Give back exactly the lines from the start of the listing to the line containing "from mathutils import Vector, Matrix", inclusive, and nothing beyond them.
# start of Given material
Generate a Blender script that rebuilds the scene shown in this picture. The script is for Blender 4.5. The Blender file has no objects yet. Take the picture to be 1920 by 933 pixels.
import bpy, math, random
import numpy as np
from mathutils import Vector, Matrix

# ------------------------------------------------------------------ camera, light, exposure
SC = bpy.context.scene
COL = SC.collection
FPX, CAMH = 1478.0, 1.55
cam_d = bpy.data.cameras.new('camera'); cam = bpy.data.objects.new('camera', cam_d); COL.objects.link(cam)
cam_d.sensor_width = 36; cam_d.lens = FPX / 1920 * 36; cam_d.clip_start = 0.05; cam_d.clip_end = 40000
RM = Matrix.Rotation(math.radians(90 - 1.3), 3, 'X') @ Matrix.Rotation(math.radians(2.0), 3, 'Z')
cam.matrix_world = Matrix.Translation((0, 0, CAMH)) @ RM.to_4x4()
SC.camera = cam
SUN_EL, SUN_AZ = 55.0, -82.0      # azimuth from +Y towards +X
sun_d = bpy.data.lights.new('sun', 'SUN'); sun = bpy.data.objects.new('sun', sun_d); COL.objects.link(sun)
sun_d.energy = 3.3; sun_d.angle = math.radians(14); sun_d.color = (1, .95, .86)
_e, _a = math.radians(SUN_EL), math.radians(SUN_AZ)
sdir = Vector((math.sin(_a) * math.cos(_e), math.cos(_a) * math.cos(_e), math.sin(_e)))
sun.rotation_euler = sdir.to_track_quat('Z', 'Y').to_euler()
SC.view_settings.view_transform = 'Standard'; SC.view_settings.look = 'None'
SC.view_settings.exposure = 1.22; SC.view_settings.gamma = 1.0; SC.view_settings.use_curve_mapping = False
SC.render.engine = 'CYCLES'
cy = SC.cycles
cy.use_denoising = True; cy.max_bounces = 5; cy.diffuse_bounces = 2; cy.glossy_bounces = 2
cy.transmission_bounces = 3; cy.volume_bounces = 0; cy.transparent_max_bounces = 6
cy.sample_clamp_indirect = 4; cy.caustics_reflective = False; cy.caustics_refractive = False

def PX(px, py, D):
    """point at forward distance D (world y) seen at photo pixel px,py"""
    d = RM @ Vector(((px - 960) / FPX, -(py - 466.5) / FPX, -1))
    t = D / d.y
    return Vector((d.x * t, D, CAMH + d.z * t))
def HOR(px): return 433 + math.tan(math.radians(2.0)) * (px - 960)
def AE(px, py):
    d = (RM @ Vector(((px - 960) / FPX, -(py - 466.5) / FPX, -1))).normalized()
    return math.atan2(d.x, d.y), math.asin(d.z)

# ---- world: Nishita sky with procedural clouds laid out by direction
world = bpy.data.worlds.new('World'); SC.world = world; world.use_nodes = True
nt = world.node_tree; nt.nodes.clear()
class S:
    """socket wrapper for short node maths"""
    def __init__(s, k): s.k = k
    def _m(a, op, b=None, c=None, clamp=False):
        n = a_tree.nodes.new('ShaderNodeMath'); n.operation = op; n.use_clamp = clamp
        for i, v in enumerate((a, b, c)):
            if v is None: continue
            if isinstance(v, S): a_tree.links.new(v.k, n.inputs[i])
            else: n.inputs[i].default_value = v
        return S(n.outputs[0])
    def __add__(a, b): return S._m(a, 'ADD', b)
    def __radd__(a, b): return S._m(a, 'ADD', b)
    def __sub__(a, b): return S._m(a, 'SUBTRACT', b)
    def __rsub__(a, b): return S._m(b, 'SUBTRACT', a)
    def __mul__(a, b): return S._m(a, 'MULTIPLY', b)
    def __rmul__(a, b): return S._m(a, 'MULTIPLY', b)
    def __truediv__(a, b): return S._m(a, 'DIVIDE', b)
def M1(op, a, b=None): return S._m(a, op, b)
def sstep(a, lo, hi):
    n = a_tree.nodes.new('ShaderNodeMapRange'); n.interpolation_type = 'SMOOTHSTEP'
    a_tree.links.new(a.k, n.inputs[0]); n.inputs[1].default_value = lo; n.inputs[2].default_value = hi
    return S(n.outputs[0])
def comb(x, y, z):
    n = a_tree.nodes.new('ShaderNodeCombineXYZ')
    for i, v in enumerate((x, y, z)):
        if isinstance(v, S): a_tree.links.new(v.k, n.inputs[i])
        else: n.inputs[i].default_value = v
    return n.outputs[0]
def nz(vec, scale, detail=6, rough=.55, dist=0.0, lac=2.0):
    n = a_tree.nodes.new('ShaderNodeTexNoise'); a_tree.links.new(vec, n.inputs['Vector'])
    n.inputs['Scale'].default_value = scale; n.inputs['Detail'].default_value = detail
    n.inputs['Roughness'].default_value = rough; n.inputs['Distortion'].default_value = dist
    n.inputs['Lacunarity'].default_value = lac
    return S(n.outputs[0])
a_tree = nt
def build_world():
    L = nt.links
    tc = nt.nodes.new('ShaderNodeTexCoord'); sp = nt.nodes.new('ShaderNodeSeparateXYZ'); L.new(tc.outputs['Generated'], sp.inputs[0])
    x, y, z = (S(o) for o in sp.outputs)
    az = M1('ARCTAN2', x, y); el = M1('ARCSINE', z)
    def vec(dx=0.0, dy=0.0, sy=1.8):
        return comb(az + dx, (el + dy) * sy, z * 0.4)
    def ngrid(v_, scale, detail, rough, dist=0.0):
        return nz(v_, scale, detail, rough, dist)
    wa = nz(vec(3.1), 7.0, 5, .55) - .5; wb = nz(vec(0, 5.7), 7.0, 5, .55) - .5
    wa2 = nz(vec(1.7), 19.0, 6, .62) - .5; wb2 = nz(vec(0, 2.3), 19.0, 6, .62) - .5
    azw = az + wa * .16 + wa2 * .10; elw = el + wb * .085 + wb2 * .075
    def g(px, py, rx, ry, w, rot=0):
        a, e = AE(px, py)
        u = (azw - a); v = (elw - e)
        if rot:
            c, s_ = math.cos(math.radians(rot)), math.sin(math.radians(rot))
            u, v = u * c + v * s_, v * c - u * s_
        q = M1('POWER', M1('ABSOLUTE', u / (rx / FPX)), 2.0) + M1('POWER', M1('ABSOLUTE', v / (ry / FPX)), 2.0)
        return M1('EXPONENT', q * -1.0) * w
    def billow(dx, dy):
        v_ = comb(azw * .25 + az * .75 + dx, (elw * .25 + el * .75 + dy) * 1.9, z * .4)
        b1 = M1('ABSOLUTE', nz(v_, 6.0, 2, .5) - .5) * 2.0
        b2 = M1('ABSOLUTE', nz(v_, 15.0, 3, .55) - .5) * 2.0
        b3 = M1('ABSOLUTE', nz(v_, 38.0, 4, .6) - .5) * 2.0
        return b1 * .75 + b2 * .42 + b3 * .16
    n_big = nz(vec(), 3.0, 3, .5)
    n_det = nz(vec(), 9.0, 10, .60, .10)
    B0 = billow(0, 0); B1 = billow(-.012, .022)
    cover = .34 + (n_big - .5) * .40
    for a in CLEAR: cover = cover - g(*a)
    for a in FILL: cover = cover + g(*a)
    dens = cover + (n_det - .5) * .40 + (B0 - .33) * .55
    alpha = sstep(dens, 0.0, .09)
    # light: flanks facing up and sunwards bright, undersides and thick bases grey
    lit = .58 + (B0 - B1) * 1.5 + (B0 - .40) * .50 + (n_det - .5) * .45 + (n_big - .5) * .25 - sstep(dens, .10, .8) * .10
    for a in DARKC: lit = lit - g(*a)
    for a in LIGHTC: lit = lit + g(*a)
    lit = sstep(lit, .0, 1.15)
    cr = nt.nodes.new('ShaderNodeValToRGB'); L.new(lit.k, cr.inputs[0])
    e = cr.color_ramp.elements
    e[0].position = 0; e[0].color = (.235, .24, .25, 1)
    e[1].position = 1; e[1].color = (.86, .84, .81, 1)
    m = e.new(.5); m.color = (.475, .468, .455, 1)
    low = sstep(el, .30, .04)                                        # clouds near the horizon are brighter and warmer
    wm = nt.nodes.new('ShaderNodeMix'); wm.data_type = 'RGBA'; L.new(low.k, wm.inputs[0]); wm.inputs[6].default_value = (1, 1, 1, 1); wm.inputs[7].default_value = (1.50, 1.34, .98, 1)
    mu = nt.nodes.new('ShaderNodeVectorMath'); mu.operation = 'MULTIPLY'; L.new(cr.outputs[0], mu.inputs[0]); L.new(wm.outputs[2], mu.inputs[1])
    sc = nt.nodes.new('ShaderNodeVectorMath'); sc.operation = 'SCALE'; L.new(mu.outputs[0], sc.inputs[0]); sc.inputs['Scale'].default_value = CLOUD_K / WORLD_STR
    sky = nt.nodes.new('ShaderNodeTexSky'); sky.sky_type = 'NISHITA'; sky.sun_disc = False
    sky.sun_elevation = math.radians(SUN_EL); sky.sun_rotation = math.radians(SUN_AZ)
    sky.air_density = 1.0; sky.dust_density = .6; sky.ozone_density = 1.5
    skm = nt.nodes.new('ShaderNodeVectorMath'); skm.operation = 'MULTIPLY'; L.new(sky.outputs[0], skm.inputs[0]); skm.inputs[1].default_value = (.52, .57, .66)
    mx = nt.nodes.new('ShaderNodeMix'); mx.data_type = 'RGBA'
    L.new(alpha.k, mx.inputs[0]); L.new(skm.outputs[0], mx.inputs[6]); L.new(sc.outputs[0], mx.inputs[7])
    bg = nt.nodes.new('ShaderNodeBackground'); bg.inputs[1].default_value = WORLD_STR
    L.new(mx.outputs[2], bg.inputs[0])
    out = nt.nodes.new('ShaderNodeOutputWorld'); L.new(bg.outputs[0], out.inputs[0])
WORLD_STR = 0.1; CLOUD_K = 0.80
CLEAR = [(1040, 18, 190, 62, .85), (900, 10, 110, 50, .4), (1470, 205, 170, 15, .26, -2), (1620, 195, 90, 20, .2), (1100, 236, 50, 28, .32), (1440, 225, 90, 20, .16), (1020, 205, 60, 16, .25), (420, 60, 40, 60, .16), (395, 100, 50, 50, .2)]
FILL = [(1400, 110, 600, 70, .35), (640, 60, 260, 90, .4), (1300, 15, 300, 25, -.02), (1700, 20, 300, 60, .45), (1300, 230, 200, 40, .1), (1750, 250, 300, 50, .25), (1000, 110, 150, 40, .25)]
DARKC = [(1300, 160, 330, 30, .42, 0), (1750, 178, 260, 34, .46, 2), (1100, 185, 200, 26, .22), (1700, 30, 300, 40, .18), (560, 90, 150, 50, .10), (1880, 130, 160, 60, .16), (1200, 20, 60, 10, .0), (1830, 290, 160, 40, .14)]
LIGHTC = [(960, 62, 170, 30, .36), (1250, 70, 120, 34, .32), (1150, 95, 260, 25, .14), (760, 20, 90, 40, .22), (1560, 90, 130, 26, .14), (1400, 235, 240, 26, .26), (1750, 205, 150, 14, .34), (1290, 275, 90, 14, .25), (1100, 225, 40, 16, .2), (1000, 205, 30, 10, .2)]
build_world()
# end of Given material
§ Output:
Generate a Blender script that rebuilds the scene shown in this picture. The script is for Blender 4.5. The Blender file has no objects yet. Take the picture to be 1920 by 933 pixels.
import bpy, math, random
import numpy as np
from mathutils import Vector, Matrix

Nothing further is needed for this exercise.